Birilerinin Suriye’deki enkazı kaldırması gerekiyor. Birilerinin elini taşın altına koyması gerekiyor. Bilin bakalım o kim oldu? 3.5 milyon misafire bakamıyoruz derken 15 milyonluk komşunun yolunu, evini, hastanesini, havalimanını biz yapacakmışız. Yetmeyecek domatesini, hıyarını, tavuğunu, etini biz gönderecekmişiz. Hatta parasını bile biz basacakmışız. Suriye’nin altyapısını biz yapacakmışız. Sayın Ulaştırma ve Altyapı Bakanı Abdulkadir Uraloğlu öyle söylüyor. Hal böyle ise ve elimizi taşın altına biz koyuyorsak, 450 milyar dolar civarındaki dış borcumuzla nasıl bir de bu enkazı üstleniyoruz çok da hesabın içinden çıkamadım ben.
Canımı acıtan ne biliyor musunuz?
Bizim çocuklarımızın, 2025’ten tek dileğinin “ölmemek” olduğu, asgari ücretli bir babanın çocuğuna yeterli gıdayı alamadığı yerde, ekmeğe abanın tavsiyesi aldığı, gençlerin hayallerinin bir bir yıkıldığı, hatta hiç hayal kurulamadığı, depremin üstünden 2 yıl geçmesine rağmen hala alt yapısı ihya edilmemiş şehirlerimizin olduğu güzel ülkemde, aslında gidilmeyecek yol, uçulmayacak havalimanı, geçilmeyecek köprü, yatılmayacak hastane yaptırmaya, yıllarca “kullanım garantileri” vermeye para var. Hatta Şam’a telefon şebekesi kurmaya, Cibuti’ye baraj yapmaya para var.

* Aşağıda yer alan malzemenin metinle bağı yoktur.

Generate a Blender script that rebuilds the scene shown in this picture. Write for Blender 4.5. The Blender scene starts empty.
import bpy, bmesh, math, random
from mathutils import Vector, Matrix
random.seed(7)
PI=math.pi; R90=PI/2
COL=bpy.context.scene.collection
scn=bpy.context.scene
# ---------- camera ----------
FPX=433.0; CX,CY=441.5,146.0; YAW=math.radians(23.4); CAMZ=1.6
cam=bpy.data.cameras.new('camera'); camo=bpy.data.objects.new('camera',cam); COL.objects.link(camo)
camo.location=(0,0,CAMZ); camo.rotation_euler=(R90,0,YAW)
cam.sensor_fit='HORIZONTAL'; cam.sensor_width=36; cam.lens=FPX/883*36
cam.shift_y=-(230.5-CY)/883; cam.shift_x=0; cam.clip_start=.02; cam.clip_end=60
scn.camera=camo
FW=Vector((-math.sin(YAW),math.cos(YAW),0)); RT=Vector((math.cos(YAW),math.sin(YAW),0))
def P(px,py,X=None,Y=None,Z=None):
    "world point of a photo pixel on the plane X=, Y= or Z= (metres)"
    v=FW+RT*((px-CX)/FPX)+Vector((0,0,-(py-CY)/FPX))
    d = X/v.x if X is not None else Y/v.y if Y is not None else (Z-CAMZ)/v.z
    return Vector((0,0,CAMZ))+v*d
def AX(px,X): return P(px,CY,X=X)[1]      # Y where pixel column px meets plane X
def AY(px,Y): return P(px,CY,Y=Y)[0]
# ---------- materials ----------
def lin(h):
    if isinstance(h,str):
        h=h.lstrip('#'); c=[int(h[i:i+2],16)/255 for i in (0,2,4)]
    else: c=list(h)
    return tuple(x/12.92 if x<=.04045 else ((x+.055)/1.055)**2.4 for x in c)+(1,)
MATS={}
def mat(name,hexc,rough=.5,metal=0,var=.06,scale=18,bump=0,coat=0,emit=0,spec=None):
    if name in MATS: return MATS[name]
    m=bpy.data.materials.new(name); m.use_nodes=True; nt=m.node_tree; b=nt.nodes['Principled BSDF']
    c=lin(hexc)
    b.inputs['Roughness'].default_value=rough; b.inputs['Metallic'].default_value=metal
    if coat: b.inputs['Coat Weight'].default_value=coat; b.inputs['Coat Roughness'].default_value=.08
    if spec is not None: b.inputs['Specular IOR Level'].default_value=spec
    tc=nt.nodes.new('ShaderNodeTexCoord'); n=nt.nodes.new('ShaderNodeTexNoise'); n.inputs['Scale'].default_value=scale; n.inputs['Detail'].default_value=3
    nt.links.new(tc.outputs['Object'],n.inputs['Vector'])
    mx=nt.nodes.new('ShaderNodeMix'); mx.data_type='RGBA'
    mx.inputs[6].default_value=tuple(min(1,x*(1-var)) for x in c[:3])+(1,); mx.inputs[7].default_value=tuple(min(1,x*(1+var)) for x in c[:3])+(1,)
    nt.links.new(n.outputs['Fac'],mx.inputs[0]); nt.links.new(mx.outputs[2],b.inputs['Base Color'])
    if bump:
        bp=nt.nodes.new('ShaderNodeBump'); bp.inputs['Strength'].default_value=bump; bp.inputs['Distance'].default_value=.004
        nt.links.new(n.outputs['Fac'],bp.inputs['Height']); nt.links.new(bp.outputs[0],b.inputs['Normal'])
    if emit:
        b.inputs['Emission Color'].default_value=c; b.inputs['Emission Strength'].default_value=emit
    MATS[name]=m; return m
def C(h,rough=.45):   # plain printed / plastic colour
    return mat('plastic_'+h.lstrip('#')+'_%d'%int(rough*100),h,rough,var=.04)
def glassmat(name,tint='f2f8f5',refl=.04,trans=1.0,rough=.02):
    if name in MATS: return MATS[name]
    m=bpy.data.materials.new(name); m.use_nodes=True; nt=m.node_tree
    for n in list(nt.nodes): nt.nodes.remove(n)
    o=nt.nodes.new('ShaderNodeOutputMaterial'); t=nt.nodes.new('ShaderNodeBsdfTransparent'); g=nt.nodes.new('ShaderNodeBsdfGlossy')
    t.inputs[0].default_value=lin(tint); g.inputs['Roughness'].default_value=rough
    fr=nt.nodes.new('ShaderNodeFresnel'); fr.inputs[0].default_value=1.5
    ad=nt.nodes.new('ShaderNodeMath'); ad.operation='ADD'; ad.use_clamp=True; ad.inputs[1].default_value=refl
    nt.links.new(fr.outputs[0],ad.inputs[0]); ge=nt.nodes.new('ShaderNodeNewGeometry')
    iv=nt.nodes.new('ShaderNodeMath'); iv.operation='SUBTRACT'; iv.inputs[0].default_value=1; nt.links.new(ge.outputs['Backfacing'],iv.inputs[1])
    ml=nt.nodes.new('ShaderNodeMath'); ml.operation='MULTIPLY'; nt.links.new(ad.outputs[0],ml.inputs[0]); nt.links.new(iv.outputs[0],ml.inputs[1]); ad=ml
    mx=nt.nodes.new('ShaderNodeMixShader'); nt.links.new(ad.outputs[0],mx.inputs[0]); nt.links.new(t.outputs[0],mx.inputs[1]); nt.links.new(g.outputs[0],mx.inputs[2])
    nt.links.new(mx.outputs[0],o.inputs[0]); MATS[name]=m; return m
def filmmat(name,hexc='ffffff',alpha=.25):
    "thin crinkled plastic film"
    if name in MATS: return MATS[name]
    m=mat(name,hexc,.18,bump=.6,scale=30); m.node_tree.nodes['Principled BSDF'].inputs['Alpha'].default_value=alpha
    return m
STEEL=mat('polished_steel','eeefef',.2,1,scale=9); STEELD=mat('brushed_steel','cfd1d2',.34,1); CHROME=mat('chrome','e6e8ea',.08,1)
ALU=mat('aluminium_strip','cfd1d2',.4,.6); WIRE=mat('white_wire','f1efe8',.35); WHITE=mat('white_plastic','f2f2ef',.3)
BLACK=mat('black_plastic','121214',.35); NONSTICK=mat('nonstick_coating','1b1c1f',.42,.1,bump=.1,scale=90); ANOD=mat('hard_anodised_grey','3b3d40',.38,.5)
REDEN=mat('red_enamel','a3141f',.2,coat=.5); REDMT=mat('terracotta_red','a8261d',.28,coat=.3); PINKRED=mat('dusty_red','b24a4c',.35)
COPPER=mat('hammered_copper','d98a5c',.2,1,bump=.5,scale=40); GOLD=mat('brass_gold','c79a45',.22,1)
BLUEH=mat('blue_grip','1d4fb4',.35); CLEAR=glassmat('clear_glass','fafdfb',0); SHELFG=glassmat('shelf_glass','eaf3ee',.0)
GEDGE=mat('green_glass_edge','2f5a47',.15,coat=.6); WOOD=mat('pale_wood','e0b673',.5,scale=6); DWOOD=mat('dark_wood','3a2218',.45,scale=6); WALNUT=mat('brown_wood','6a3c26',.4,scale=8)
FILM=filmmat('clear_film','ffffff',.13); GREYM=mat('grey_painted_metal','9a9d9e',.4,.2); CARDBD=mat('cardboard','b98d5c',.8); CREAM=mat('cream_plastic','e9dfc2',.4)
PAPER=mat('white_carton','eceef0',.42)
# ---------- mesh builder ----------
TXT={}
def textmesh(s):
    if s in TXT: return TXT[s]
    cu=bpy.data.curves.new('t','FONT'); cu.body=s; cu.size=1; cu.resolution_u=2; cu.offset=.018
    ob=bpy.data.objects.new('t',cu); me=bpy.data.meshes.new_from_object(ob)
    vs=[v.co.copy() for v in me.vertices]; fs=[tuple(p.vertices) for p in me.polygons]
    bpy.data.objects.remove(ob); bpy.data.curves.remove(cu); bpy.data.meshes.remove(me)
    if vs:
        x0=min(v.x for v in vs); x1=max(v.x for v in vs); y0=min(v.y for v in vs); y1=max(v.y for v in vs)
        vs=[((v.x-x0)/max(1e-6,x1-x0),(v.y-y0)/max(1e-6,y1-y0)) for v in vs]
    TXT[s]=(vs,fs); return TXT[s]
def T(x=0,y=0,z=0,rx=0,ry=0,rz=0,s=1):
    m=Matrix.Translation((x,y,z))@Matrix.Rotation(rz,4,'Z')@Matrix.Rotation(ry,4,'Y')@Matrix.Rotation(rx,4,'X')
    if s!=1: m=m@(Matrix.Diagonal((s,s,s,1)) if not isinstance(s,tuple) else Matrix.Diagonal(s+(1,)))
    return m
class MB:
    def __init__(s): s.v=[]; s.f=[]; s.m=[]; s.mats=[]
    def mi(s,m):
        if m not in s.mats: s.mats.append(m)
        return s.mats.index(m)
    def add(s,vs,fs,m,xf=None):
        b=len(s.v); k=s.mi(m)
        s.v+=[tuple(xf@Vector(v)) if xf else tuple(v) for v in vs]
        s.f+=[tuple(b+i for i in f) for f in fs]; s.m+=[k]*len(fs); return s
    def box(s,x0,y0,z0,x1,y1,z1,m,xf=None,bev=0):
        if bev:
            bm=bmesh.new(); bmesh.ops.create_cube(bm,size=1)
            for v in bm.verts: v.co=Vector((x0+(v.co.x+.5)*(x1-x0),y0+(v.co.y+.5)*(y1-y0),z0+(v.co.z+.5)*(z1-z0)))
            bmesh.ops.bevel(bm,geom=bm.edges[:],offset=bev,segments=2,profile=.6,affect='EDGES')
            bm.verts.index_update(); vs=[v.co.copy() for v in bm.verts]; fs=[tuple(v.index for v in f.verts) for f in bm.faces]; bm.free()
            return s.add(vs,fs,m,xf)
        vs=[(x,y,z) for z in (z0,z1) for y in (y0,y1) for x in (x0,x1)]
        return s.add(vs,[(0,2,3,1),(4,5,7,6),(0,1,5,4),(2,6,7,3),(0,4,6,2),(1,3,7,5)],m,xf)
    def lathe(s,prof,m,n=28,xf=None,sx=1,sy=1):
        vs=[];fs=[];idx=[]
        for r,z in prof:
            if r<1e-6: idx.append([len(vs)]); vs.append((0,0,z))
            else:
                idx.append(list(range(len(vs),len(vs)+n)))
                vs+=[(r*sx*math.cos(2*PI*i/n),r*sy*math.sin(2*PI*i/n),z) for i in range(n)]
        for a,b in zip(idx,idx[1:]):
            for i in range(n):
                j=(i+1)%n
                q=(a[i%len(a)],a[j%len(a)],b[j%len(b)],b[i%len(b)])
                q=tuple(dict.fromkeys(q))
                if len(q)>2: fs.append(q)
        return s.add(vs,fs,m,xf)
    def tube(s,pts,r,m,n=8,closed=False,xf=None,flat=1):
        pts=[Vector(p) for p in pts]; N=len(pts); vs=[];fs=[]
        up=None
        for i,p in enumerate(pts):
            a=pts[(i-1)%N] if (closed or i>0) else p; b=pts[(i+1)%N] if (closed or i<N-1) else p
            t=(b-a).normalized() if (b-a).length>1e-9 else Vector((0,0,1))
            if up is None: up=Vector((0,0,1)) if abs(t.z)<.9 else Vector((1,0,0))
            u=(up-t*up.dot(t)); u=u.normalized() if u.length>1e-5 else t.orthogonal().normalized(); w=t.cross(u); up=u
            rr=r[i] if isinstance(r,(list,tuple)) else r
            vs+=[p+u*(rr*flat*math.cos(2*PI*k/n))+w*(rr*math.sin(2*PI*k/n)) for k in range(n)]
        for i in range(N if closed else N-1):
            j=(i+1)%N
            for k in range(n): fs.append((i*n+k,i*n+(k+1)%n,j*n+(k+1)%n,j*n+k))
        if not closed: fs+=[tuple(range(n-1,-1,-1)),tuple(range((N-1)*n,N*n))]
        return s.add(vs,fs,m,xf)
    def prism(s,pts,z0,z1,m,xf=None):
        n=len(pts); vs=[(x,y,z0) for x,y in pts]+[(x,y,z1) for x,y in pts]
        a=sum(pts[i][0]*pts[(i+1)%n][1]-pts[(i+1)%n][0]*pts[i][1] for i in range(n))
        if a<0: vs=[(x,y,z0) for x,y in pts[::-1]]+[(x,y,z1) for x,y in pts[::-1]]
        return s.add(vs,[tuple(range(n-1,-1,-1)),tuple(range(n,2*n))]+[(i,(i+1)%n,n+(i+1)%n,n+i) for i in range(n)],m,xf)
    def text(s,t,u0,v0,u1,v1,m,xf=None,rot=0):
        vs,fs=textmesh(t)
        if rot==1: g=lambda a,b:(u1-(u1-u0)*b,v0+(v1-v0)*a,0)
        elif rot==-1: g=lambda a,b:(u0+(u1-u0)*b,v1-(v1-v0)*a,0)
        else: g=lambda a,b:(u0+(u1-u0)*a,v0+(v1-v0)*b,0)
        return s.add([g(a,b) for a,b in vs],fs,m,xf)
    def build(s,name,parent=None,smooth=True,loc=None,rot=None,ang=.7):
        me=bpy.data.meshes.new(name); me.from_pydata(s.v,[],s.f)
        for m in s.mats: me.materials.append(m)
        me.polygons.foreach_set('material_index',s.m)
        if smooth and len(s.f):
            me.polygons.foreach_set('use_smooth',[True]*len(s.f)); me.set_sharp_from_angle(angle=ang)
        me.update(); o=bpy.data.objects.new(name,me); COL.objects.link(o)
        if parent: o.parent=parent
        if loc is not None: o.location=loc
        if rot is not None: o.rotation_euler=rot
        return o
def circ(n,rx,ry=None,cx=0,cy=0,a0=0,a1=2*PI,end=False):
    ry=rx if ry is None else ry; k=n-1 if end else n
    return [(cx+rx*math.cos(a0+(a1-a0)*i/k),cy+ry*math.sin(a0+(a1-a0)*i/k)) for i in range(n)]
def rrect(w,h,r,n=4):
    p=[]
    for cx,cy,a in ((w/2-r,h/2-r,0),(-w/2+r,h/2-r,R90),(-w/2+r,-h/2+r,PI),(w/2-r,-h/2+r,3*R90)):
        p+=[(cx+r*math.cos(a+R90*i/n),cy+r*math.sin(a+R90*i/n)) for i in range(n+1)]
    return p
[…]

Demem o ki asgari ücrete yapılan yüzde 30 zam, emekliye yapılan yüzde 15 zam, memur emeklisine reva görülen yüzde 11 zam işte hep bu sebepten.
Hani biz içeride konuşuyoruz ya, rasyonel politikalar, yurtdışı tanıtım toplantıları, faiz indirimleri… Hani soruyoruz ya yabancı yatırımcı ne zaman Türkiye’ye gelecek diye? Hani altı çiziliyor kalın kalın Türkiye yeni hikaye yazmalı diye…
Türkiye’nin yeni hikayesi nasıl yazılacak? Aya sert iniş mi olacak? İnsansız hava araçlarımız mı konuşulacak? Uzay teknolojinden mi dem vurulacak.